My daughter (the libertarian) was debating drug legalization on one of her web forums, and came up with the best line I have heard in a while.
When you are advocating passing a law against something, please tell me one time in the history of the human race where passing a law against something has ever had any affect on people's ability to acquire it.
She and I, and later my wife and son, were completely unable to come up with a single instance where prohibiting something affected the supply of it.
Prohibition certainly makes the price go up, it often makes the quality go down, and it certainly punishes those who acquire it after the fact, but to our collective knowledge, it has never reduced the supply.
Alcohol, tobacco, firearms, drugs, pornography, prostitution, elephant ivory, harp seal fur, you name it, there are laws against it, but the supply remains constant.
Can you guys think of a case where prohibition has worked?
[And it creates outside-the-law suppliers who make tons of money and harm tons of victims in the process.... +af]
Example:
United States Constitution, AMENDMENT XVIII Passed by Congress December 18, 1917. Ratified January 16, 1919. Repealed by amendment 21. Section 1. After one year from the ratification of this article the manufacture, sale, or transportation of intoxicating liquors within, the importation thereof into, or the exportation thereof from the United States and all territory subject to the jurisdiction thereof for beverage purposes is hereby prohibited.
AMENDMENT XXI Passed by Congress February 20, 1933. Ratified December 5, 1933. Section 1. The eighteenth article of amendment to the Constitution of the United States is hereby repealed. Section 2. The transportation or importation into any State, Territory, or Possession of the United States for delivery or use therein of intoxicating liquors, in violation of the laws thereof, is hereby prohibited.
And between those years, Organized Crime was born, providing illegally and very profitably what the Government, in its infinite wisdom, had made illegal.

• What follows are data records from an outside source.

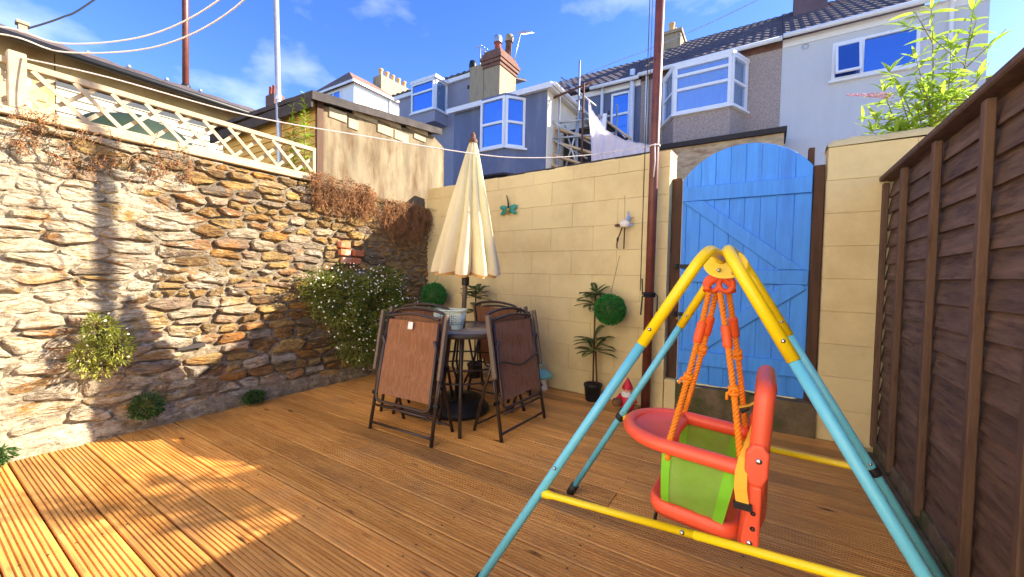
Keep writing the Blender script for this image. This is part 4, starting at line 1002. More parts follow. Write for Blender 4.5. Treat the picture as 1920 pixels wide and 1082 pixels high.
def line3(name, pts, r, m, label, cat, n=10):
    P = [Vector(p) for p in pts]; out = []
    for i in range(len(P) - 1):
        p0 = P[max(i - 1, 0)]; p1 = P[i]; p2 = P[i + 1]; p3 = P[min(i + 2, len(P) - 1)]
        for k in range(n):
            t = k / n; out.append(0.5 * ((2 * p1) + (p2 - p0) * t + (2 * p0 - 5 * p1 + 4 * p2 - p3) * t * t + (3 * p1 - p0 - 3 * p2 + p3) * t ** 3))
    out.append(P[-1]); return tag(MB().tube(out, r, 6).build(name, m), label, cat)
line3('washing_line', [(-3.64, 0.43, 2.285), (-3.3, 0.729, 2.215), (-2.8, 1.267, 2.08), (-2.29, 1.812, 2.022), (-1.784, 2.349, 1.977), (-1.507, 2.645, 1.992), (-1.21, 2.962, 2.053), (-0.842, 3.385, 2.183)], 0.0038, 'rope', 'white washing line sagging from the trellis post to the red mast', 'washing line')
line3('washing_line', [(-4.2, 0.05, 2.45), (-3.4, 0.354, 2.338), (-3.2, 0.55, 2.29), (-2.8, 0.80, 2.35), (-2.3, 0.95, 2.48), (-1.7, 0.97, 2.62), (-1.2, 1.0, 2.84), (-0.5, 1.1, 3.3)], 0.004, 'rope', 'upper of the two white lines looping across the sky at upper left', 'washing line')
line3('washing_line', [(-4.2, 0.05, 2.40), (-3.4, 0.354, 2.30), (-3.2, 0.55, 2.245), (-2.8, 0.82, 2.295), (-2.3, 0.98, 2.425), (-1.7, 1.0, 2.59), (-1.2, 1.03, 2.82), (-0.5, 1.13, 3.27)], 0.004, 'rope', 'lower of the two white lines looping across the sky at upper left', 'washing line')
t = thing('flag_pole', 'thin pale grey metal pole rising in front of the ochre shed', 'pole', (-4.27, 2.22, 0))
MB().tube([(-4.24, 2.22, -0.3), (-4.27, 2.22, 2.4), (-4.38, 2.22, 4.6)], 0.026, 12).build('tube', 'galv', t)
MB().lathe([(0.03, 0), (0.034, .01), (0.034, .05), (0.03, .06)], 12, (-4.295, 2.22, 2.85)).build('collar', 'galv', t)
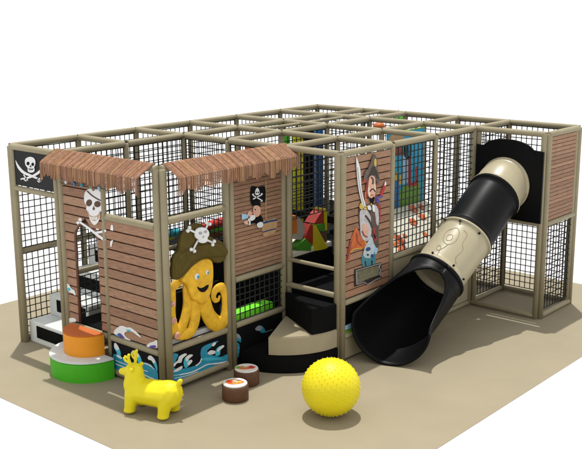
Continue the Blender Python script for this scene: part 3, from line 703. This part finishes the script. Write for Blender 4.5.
wedge('grey foam peak behind the orange block', mat('grey_vinyl', (.33, .32, .28), .5), [(140, 135), (160, 140), (205, 215), (205, 330), (142, 330)], .2, -.06)
wedge('tall red foam peak with a yellow edge beside it', W_RED_SHADE, [(375, 75), (375, 200), (285, 195), (330, 120)], .2, -.06)
wedge('thin yellow foam board beside the tall red peak', W_YEL_SHADE, [(376, 72), (392, 72), (392, 250), (376, 250)], .25, -.03)
wedge('low green foam triangle in front of the wedge row', W_GRN_SHADE, [(140, 385), (215, 320), (262, 370), (258, 425), (160, 420)], .15, .0)
wedge('small red foam triangle leaning between green and yellow wedges', W_RED_SHADE, [(255, 200), (278, 210), (278, 370), (200, 330)], .15, -.02)
wedge('slanted yellow foam wedge in the middle of the row', W_YEL_SHADE, [(282, 205), (300, 210), (398, 395), (370, 410), (282, 425)], .15, .0)
wedge('green foam wedge under the tall red peak', W_GRN_SHADE, [(300, 205), (372, 195), (372, 260), (335, 260)], .15, -.03)
wedge('brown foam wedge at the right of the row', P_BROWN, [(336, 264), (390, 254), (395, 390)], .15, -.04)

# sea scene board on the inner wall
root = thing('picture_board', 'turquoise picture board with a tan hat shape and red stripes behind the side netting', 'panel', (U[3]+.03, 5.5, 1.6))
xb = U[3]+.07
bm = BM(); box(bm, xb-.02, xb, V[4]+.07, V[5]-.06, 1.4, 3.055, .003); link('board', bm, mat('board_turquoise', (.01, .34, .55), .5, .15, 4), root)
bm = BM(); box(bm, xb-.005, xb+.006, V[4]+.07, V[5]-.06, 3.057, 3.075, .002); link('edge_strip', bm, mat('edge_lime', (.30, .42, .02), .5), root)
zo, s = (385, 115), 8.314
D3 = lambda n_, pl, m, k: decal(root, n_, 0, xb, pl, m, .0008+k*st, zo, s)
D3('hill_print', [[(110, 645), (150, 600), (230, 560), (290, 545), (290, 800), (110, 830)]], P_GREEN, 0)
D3('hat_print', [smooth([(28, 232), (34, 190), (70, 160), (120, 158), (152, 175), (158, 205), (110, 210), (60, 228)], 3, True)], P_TAN, 0)
D3('block_print', [[(84, 270), (140, 262), (150, 300), (150, 335), (85, 340)]], mat('print_rust', (.22, .05, .02), .5, .2, 8), 1)
D3('stripe_print', [[(195, 340), (215, 335), (215, 560), (270, 540), (270, 585), (190, 600)], [(255, 430), (272, 425), (272, 560), (255, 565)]], P_RED, 1)
D3('fork_print', [stroke([(160, 260), (162, 340), (185, 362), (210, 340), (212, 250)], 9), stroke([(187, 255), (187, 370)], 8)], P_BLACK, 2)
D3('sail_print', [[(142, 340), (190, 330), (190, 560), (142, 580)]], P_SKY, 0)
D3('stripe_print', [stroke([(172, 230), (176, 330)], 8), [(115, 500), (140, 495), (140, 570), (112, 580)], [(78, 505), (100, 460), (104, 530), (80, 560)]], P_GOLD, 2)
D3('pool_print', [[(78, 560), (110, 545), (115, 640), (112, 800), (78, 820)]], BLUE, 2)

# white wall pad with orange starfish
root = thing('spotted_mat', 'cream padded mat printed with orange starfish behind the netting above the slide', 'mat', (3.9, 5, 1.101))
bm = BM()
pts = []
prof = [(4.28, 1.12), (4.10, 1.27), (3.90, 1.44), (3.70, 1.61), (3.52, 1.77)]
ys = [V[3]+.08+k*(V[5]-V[3]-.16)/12 for k in range(13)]
g1 = [[bm.verts.new((x, y, z-.00)) for x, z in prof] for y in ys]; g2 = [[bm.verts.new((x-.04, y, z-.047)) for x, z in prof] for y in ys]
for a, b in zip(range(12), range(1, 13)):
    for q in range(4):
        f = bm.faces.new((g1[a][q], g1[b][q], g1[b][q+1], g1[a][q+1])); f.smooth = True
        bm.faces.new((g2[a][q], g2[a][q+1], g2[b][q+1], g2[b][q]))
    bm.faces.new((g1[a][4], g1[b][4], g2[b][4], g2[a][4])); bm.faces.new((g1[a][0], g2[a][0], g2[b][0], g1[b][0]))
bm.faces.new(g1[0]+g2[0][::-1]); bm.faces.new(g1[-1]+g2[-1][::-1])
link('padding', bm, mat('mat_cream', (.66, .63, .52), .5, .1, 5), root)
zo, s = (385, 205), 8.314
for (x, y, r) in ((120, 290, 48), (145, 370, 40), (235, 140, 38), (235, 30, 40), (310, 95, 34), (305, 15, 30), (460, 75, 28), (335, 245, 22), (515, 20, 22), (90, 330, 22), (165, 255, 20), (400, 150, 16)):
    N_ = Vector((.65, 0, .76)); N_.normalize(); Q_ = Vector((4.28, 0, 1.12))+N_*.006
    dr_ = FW+RT*((zo[0]+x/s-291)/F)-UP*((zo[1]+y/s-224.5)/F); P0 = CAM+dr_*((Q_-CAM).dot(N_)/dr_.dot(N_))
    T_ = Vector((-N_.z, 0, N_.x))
    if not (V[3]+.1 < P0.y < V[5]-.1 and 3.56 < P0.x < 4.26): continue
    bm = BM(); ph = random.uniform(0, 2); rr = r/s*.0195
    prism(bm, [P0+(Vector((0, 1, 0))*math.cos(ph+k*pi/5)*1.3+T_*math.sin(ph+k*pi/5)*1.2)*rr*(1 if k % 2 else .65) for k in range(10)], N_, .003)
    link('starfish_print', bm, P_ORANGE, root)

# coloured bolsters lying on the deck behind the octopus
for lab, m, zz, pa, pb in (('red foam bolster, rearmost of three behind the octopus hat', RED, 1.62, (198, 229), (228, 219.5)), ('green foam bolster between red and orange ones behind the octopus hat', LIME, 1.5, (192, 233.5), (228, 225.5)), ('orange foam bolster, front of three behind the octopus hat', ORANGET, 1.40, (190, 238.5), (222, 231))):
    a = at(2, zz, *pa); b = at(2, zz, *pb); d = (b-a).normalized()
    bm = BM(); 
    tube(bm, [a, b], .075, 14, True, True)
    o = rebase(tag(link('foam_bolster', bm, m), lab, 'bolster', 'foam bolsters behind the octopus'), ((a+b)/2-Vector((0, 0, .075))))
a = at(2, 1.5, 160, 236); b = at(2, 1.5, 176, 232)
bm = BM(); tube(bm, [a, b], .075, 14, True, True); rebase(tag(link('foam_bolster', bm, P_AQUA), 'light blue foam bolster left of the octopus hat', 'bolster', 'foam bolsters behind the octopus'), (a+b)/2-Vector((0, 0, .075)))
a = at(2, 1.4, 160, 239); b = at(2, 1.4, 172, 236.5)
bm = BM(); tube(bm, [a, b], .05, 14, True, True); rebase(tag(link('foam_bolster', bm, YELLOW), 'small yellow foam bolster below the light blue one', 'bolster', 'foam bolsters behind the octopus'), (a+b)/2-Vector((0, 0, .05)))
# hanging balls near the top beams
for lab, m, px, py, z in (('orange ball hanging behind the right thatched strip', ORANGET, 252, 147.5, 2.86), ('orange ball hanging left of the turquoise board', ORANGET, 379, 126.5, 2.9), ('green ball hanging near the rear beams', GREEN, 398.5, 118.5, 2.92)):
    p = at(2, z, px, py)
    root = thing('hanging_ball', lab, 'ball', (p.x, p.y, z-.1), 'balls hanging from the top beams')
    bm = BM(); sphere(bm, p, .10, 3, (1.2, 1.2, .85)); link('ball', bm, m, root)
    bm = BM(); tube(bm, [p+Vector((0, 0, .07)), p+Vector((0, 0, 3.10-z))], .008, 6); link('cord', bm, FOAMD, root)

# ------------------------------------------------------------------ tube slide
root = thing('tube_slide', 'tan and black tube slide running from the upper black plate to its open mouth', 'slide', (4.9, 4.4, 0))
bm = BM(); y = V[5]-.075
arch = [(U[4]+.09, 1.68), (U[5]-.005, 1.66), (U[5]-.005, 2.84), (5.56, 2.86)]+[(5.10+.48*math.cos(t), 2.80+.20*math.sin(t)) for t in [pi*k/14 for k in range(1, 14)]]+[(4.66, 2.86), (U[4]+.09, 2.87)]
prism(bm, [(a, y, b) for a, b in arch], (0, -1, 0), .05)
bmesh.ops.recalc_face_normals(bm, faces=bm.faces)
bmesh.ops.bevel(bm, geom=[e for e in bm.edges if all(v.co.y < y-.04 for v in e.verts)], offset=.012, segments=2, affect='EDGES')
link('mounting_plate', bm, SLIDEB, root)
S0 = Vector((5.08, V[5]-.12, 2.25)); S1 = Vector((5.08, 5.72, 2.09)); S2 = Vector((5.05, 4.90, 1.55)); S3 = Vector((4.99, 4.19, 1.07))
RS = .425
def ringpts(c, d, r, seg=40):
    s_, t_ = frame_of(d); return [c+(s_*math.cos(2*pi*k/seg)+t_*math.sin(2*pi*k/seg))*r for k in range(seg)]
def shell(name, cs, ds, rs, m, wall=.02, seg=40):
    bm = BM(); rings = [[bm.verts.new(p) for p in ringpts(c, d, r, seg)] for c, d, r in zip(cs, ds, rs)]
    inn = [[bm.verts.new(p) for p in ringpts(c, d, r-wall, seg)] for c, d, r in zip(cs, ds, rs)]
    n_ = len(cs)
    for i in range(n_-1):
        for k in range(seg):
            f = bm.faces.new((rings[i][k], rings[i][(k+1) % seg], rings[i+1][(k+1) % seg], rings[i+1][k])); f.smooth = True
            f = bm.faces.new((inn[i][k], inn[i+1][k], inn[i+1][(k+1) % seg], inn[i][(k+1) % seg])); f.smooth = True
    for i in (0, n_-1):
        for k in range(seg): bm.faces.new((rings[i][k], rings[i][(k+1) % seg], inn[i][(k+1) % seg], inn[i][k]))
    return link(name, bm, m, root)
def seg_path(a, da, b, db, n_=9):
    L_ = (b-a).length; out = []; dd = []
    for k in range(n_):
        t = k/(n_-1)
        h00, h10, h01, h11 = 2*t**3-3*t*t+1, t**3-2*t*t+t, -2*t**3+3*t*t, t**3-t*t
        out.append(a*h00+da*L_*h10+b*h01+db*L_*h11)
        dd.append((a*(6*t*t-6*t)+da*L_*(3*t*t-4*t+1)+b*(-6*t*t+6*t)+db*L_*(3*t*t-2*t)).normalized())
    return out, dd
dY = Vector((0, -1, 0)); d12 = (S2-S1).normalized(); d23 = (S3-S2).normalized()
d1 = (dY*.35+d12).normalized()
def seg(name, a, da, b, db, m, r0=RS, r1=RS, lab=None):
    c_, d_ = seg_path(a, da, b, db)
    n_ = len(c_); rs = [r0+(r1-r0)*k/(n_-1) for k in range(n_)]
    c_ = [c_[0], c_[0]+d_[0]*.034, c_[0]+d_[0]*.036]+c_[1:-1]+[c_[-1]-d_[-1]*.036, c_[-1]-d_[-1]*.034, c_[-1]]
    d_ = [d_[0]]*3+d_[1:-1]+[d_[-1]]*3; fl = .028
    rs = [r0+fl, r0+fl, r0]+rs[1:-1]+[r1, r1+fl, r1+fl]
    o = shell(name, c_, d_, rs, m)
    if lab: o['label'] = lab
    return o
gp = .002
seg('slide_tube', S0, dY, S1-d1*gp, d1, SLIDET, lab='uppermost tan tube segment at the black plate')
seg('slide_tube', S1+d1*gp, d1, S2-d12*gp, d12, SLIDEB, lab='black tube segment between the two tan ones')
t3 = seg('slide_tube', S2+d12*gp, d12, S3-d23*gp, d23, SLIDET, lab='lower tan tube segment with raised swirls')
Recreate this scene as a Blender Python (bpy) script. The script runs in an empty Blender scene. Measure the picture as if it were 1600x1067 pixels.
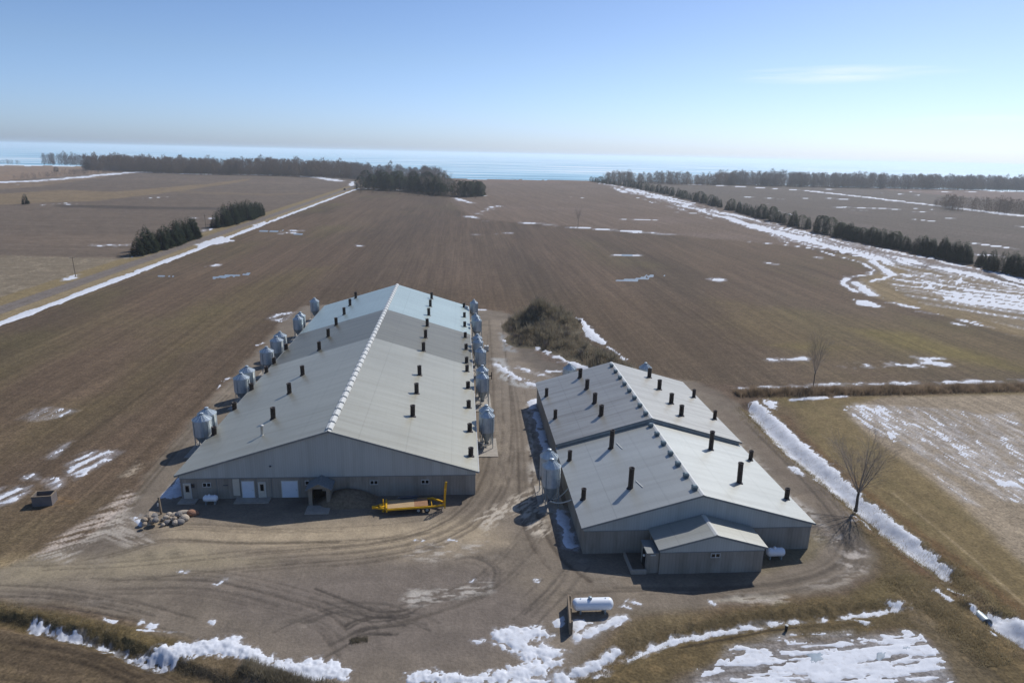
import bpy, math, random
import numpy as np
from mathutils import Vector, Matrix
random.seed(7)
S = bpy.context.scene
COL = S.collection
# ------------------------------------------------------------------ camera
H = 45.0; FPX = 1067.0; IW, IH = 1600.0, 1067.0
PITCH, YAW, ROLL = math.radians(15.326), math.radians(4.574), math.radians(1.27)
fwd = np.array([math.sin(YAW)*math.cos(PITCH), math.cos(YAW)*math.cos(PITCH), -math.sin(PITCH)])
r0 = np.array([math.cos(YAW), -math.sin(YAW), 0.0]); u0 = np.cross(r0, fwd)
cR = math.cos(ROLL)*r0 + math.sin(ROLL)*u0
cU = -math.sin(ROLL)*r0 + math.cos(ROLL)*u0
cam_d = bpy.data.cameras.new("camera"); cam = bpy.data.objects.new("camera", cam_d); COL.objects.link(cam)
cam_d.sensor_width = 36; cam_d.lens = 36*FPX/IW; cam_d.clip_start = 0.5; cam_d.clip_end = 80000
cam.matrix_world = Matrix(((cR[0], cU[0], -fwd[0], 0), (cR[1], cU[1], -fwd[1], 0), (cR[2], cU[2], -fwd[2], H), (0, 0, 0, 1)))
S.camera = cam
# ------------------------------------------------------------------ sky, sun, exposure
SUN_EL, SUN_AZ = math.radians(45), math.radians(44)     # azimuth from +Y towards +X
W = bpy.data.worlds.new("World"); S.world = W; W.use_nodes = True
wt = W.node_tree; wt.nodes.clear()
sky = wt.nodes.new('ShaderNodeTexSky'); sky.sky_type = 'NISHITA'; sky.sun_disc = False
sky.sun_elevation = SUN_EL; sky.sun_rotation = SUN_AZ; sky.altitude = 150; sky.air_density = 0.8; sky.dust_density = 0.8; sky.ozone_density = 1.0
bg = wt.nodes.new('ShaderNodeBackground'); bg.inputs[1].default_value = 0.108
wo = wt.nodes.new('ShaderNodeOutputWorld')
# thin high cirrus wisps, fixed to sky directions
tc = wt.nodes.new('ShaderNodeTexCoord'); 
mp = wt.nodes.new('ShaderNodeMapping'); mp.inputs['Scale'].default_value = (5, 5, 75); mp.inputs['Rotation'].default_value = (math.radians(1.5), 0, 0)
nz = wt.nodes.new('ShaderNodeTexNoise'); nz.inputs['Scale'].default_value = 1.0; nz.inputs['Detail'].default_value = 7; nz.inputs['Roughness'].default_value = .6
cr = wt.nodes.new('ShaderNodeValToRGB'); cr.color_ramp.elements[0].position = 0.44; cr.color_ramp.elements[1].position = 0.80
cr.color_ramp.elements[1].color = (.6, .6, .6, 1)
mx = wt.nodes.new('ShaderNodeMixRGB'); mx.blend_type = 'MIX'; mx.inputs[2].default_value = (9.0, 9.2, 9.6, 1)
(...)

Today, there's a "War on Drugs."
Criminal organizations and citizens who are now criminals because of this "War" are making tons of money on it.
Countries outside the US have turned over their very economic bases to providing drugs and the raw materials for drugs, because of these insane laws.
If the US Government were to buy the drugs at the sources and give them away to anyone who wanted them,
But no, we criminalize pot and incarcerate people who could otherwise be making a living selling it to the government.
Duh.....
Run the same kinds of discussion with regard to Poverty, Illiteracy, etc.